The book consists of one autobiographical, two theoretical, and ten historical essays. The former is of particular interest to those who have followed Schorske's work or are at all curious about the intellectual (and emotional) development of an important modern scholar. The effects of his early life in Westchester (NY), his work with the OSS during the war, McCarthyism, and the war in Vietnam upon his thought and work are all topics with which many can resonate. The essay focuses strongly on the construction of his personal and professional identity (in an Eriksonian sense). Early on Schorske identified "a loss of faith in history as progress" in western culture. This book is the product of that recognition and his struggle to come to terms with it.

Schorske neatly divides his essays in two: "Clio Ascendant: Historicist Cultures in Nineteenth-Century Europe" and "Clio Eclipsed: Toward Modernism in Vienna." This division helps to demonstrate his main point, that in the nineteenth century History was a meaningful and useful touchstone for much of western culture, but that the passage to modernism was marked, if not defined, either by a rejection of this use of the past or, more often, the construction of new movements completely outside the historical realm. In Part One, Schorske uses the city as metaphor for modernization. Voltaire and Spengler's ideas of the city, local and academic politics in Burckhardt's Basel, and the construction of Vienna's size: Ringstrasse each demonstrate Schorske's thesis that fin de siècle cities, more than any other cultural product, best exemplify western man's passage into modernity. Schorske also calls our attention to the varied forms of discourse with which intellectuals (not only historians) voiced their views. Their very form tells us how these figures saw their culture and their role in it. Completing Part One, two essays, one on the persistence of religious models in English political thought and the other on the significance of mythic metaphor in Wagner and Morris, speak to the continued importance and value of history in nineteenth-century Europe.

Part Two focuses on Vienna, Schorske's area of greatest expertise.
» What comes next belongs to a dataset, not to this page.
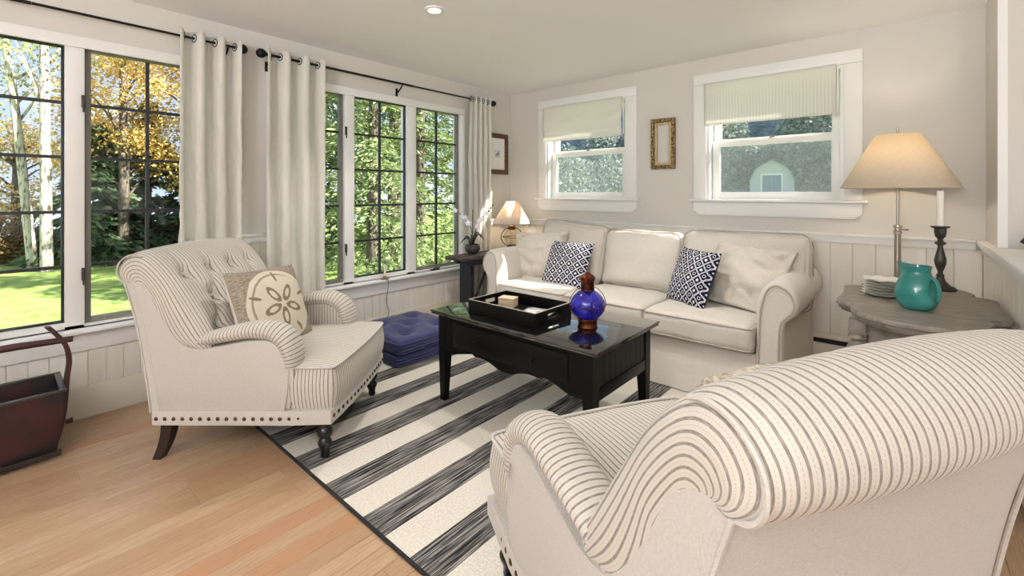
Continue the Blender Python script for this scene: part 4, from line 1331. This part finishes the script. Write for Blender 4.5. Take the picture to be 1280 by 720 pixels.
for s in (-1, 1):
    sd = boxo('side_apron', (min(s * (lx + .004), s * (lx + .018)), -ly + .029, .285), (max(s * (lx + .004), s * (lx + .018)), ly - .029, .511), black_lacquer, CT)
    for k in range(9):
        y = -ly + .031 + k * (2 * ly - .062) / 9
        boxo('board', (min(s * (lx + .0185), s * (lx + .022)), y + .001, .345), (max(s * (lx + .0185), s * (lx + .022)), y + (2 * ly - .062) / 9 - .001, .509), black_lacquer, sd, .001, 1)
    boxo('side_rail', (min(s * (lx + .0185), s * (lx + .026)), -ly + .029, .285), (max(s * (lx + .0185), s * (lx + .026)), ly - .029, .342), black_lacquer, sd, .002)
TZ = RT + tz

# tray with hand slots
tr = empty('serving_tray', (1.77, -1.945, TZ)); tag(tr, 'black rectangular tray with hand slots on the coffee table', 'tray')
tw, td, th_ = .25, .168, .075
boxo('tray_bottom', (-tw + .010, -td + .010, .001), (tw - .010, td - .010, .011), black_lacquer, tr)
for s in (-1, 1):
    boxo('long_side', (-tw, min(s * td, s * (td - .010)), .001), (tw, max(s * td, s * (td - .010)), th_), black_lacquer, tr, .0015)
    a_, b_ = min(s * tw, s * (tw - .010)), max(s * tw, s * (tw - .010)); y0, y1 = -td + .0105, td - .0105
    boxes('short_side', [((a_, y0, .001), (b_, y1, .026)), ((a_, y0, .026), (b_, -.058, .053)), ((a_, .058, .026), (b_, y1, .053)), ((a_, y0, .053), (b_, y1, th_))], black_lacquer, tr)
boxes('rim', [((-tw, -td, th_ + .0005), (tw, -td + .010, th_ + .0025)), ((-tw, td - .010, th_ + .0005), (tw, td, th_ + .0025)),
              ((-tw, -td + .010, th_ + .0005), (-tw + .010, td - .010, th_ + .0025)), ((tw - .010, -td + .010, th_ + .0005), (tw, td - .010, th_ + .0025))],
      Mat('reflection_gray_rim', (150, 140, 128), .4), tr)['label'] = 'rim with a pale window reflection painted in'  # pale gray stands in for window light reflected along the black rim
o = empty('keepsake_box', (1.632, -1.885, TZ + .0115), .25); tag(o, 'small pale wooden box in the left of the black tray', 'box')
boxo('body', (-.05, -.036, 0), (.05, .036, .042), cream_block, o, .002); boxo('lid', (-.052, -.038, .0425), (.052, .038, .056), cream_block, o, .003)
for k, (dx, rz, lab) in enumerate([(0, .12, 'lower printed booklet in the black tray'), (.012, .30, 'upper printed booklet in the black tray, turned askew')]):
    o = boxo('booklet', (-.085, -.055, 0), (.085, .055, .008), paper, None, .001); o.location = (1.868 + dx, -1.90, TZ + .0115 + k * .0085); o.rotation_euler = (0, 0, rz); tag(o, lab, 'booklet', 'booklets in the tray')

# cobalt lantern
lt = empty('glass_lantern', (2.205, -1.905, TZ)); tag(lt, 'cobalt blue glass lantern with copper collar and cap on the coffee table', 'lantern')
latheo('base_ring', [(.050, .001), (.053, .004), (.051, .010), (.049, .014), (.048, .036), (.052, .042), (.050, .048)], copper, lt, 36)
latheo('globe', [(.046, .0485), (.058, .055), (.078, .075), (.089, .098), (.092, .118), (.088, .140), (.075, .162), (.055, .180), (.038, .190), (.030, .192)], blue_glass, lt, 40)
latheo('collar', [(.031, .1925), (.036, .195), (.035, .204), (.034, .240), (.037, .246), (.036, .252)], copper, lt, 32)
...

The tension between the philosophical and religious origins of Austrian political culture forms the basis of several of these essays. Unified by liberal thought early in the century, the synthesis of Baroque and Enlightenment traditions gave way at the end of the century. Schorske writes, "The Baroque tradition of Grace, exalting the life of feeling and beauty, fed the sensitivity and sensuosity of fin-de-siècle aestheticism. The Enlightenment tradition of the Word nurtured the rigorous pursuit of ethics and truth." Using the construction of public space, Mahler's struggle for musical and personal identity, and Freud's life-long struggle with History, Schorske paints a bright and varied picture of Europe's rich and complex intellectual and cultural life.

Schorske remains a particularly important historian for those working in the history of science, and the history of psychology in particular. Three factors contribute to this: 1) Schorske is an intellectual and cultural historian who expertly balances the synchronic and diachronic. He is consequently perhaps the best example of a historian whose contributions, qua historian, are meaningful and valuable to those who practice diachronic historical work (historians of specific disciplines) rather than synchronic. 2) Schorske writes brilliantly. One should not underestimate the importance of excellent style. Like Freud, Schorske's lyric abilities can blind one to lapses or jumps in logic. This makes critical reading a formidable task, but certainly increases both the professional and non-professional appeal. 3) Schorske has long believed that "History can only exist in a symbiotic relationship with other disciplines."(16) Indicated as clearly in his personal history as in his historical contributions, Schorske possesses a profound sense of the importance of the psychological. Specifically, he understands the psychological nature of our "modern" selves and simultaneously recognizes the constructed nature of that understanding. Psychology as a discipline reflects not only a new way of understanding ourselves but itself represents a stage in our passage to modernism. As we enter the next century Schorske's book gives us pause to consider the fate of our discipline(s) during this century, their future progress, and the complex ways we shape both.